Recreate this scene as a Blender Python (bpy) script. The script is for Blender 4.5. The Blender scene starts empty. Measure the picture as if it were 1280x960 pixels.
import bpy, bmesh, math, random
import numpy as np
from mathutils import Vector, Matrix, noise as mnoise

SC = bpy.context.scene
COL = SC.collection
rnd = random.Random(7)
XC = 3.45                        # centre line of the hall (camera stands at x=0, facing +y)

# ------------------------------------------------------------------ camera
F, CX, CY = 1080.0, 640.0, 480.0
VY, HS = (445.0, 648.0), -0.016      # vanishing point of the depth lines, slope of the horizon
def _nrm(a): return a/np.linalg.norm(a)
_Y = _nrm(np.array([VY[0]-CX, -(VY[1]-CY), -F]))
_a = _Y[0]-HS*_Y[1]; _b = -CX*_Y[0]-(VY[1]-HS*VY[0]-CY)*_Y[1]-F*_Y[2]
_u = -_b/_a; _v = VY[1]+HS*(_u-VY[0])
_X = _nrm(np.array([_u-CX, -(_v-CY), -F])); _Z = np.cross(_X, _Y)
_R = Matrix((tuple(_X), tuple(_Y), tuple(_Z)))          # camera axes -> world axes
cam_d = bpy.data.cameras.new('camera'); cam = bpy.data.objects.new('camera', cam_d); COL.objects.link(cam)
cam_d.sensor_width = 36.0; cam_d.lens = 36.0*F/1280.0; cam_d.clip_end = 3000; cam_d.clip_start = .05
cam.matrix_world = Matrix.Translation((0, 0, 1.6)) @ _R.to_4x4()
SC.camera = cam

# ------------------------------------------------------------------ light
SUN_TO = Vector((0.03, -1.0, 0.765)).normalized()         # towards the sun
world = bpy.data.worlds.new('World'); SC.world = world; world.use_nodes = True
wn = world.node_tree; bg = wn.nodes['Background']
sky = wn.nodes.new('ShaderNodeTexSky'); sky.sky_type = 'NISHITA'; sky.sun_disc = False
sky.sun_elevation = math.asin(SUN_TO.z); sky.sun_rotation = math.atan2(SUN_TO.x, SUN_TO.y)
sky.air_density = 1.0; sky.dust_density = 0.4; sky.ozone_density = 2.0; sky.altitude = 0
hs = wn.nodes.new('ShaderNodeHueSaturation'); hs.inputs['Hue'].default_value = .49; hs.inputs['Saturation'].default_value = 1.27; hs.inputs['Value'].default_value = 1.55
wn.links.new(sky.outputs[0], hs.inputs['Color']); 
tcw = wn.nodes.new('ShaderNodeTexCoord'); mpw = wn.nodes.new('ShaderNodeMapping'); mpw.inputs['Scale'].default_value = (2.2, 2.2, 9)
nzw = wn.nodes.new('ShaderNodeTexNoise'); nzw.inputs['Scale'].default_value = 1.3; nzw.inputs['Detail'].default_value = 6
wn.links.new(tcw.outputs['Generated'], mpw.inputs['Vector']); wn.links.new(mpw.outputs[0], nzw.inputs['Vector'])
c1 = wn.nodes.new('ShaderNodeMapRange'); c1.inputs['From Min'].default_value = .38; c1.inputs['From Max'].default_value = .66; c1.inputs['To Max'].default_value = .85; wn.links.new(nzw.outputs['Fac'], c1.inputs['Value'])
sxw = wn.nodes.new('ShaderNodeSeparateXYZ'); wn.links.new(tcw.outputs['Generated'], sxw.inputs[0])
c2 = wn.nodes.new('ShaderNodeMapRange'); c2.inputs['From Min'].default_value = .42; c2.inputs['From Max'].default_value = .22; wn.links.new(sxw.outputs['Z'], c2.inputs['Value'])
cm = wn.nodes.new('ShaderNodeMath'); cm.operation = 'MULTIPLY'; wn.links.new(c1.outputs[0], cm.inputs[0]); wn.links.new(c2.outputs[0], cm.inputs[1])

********

Stated exercise » Compute the number of lines above that contain the string "scene". Reply with that value only.

Solution to the problem » 2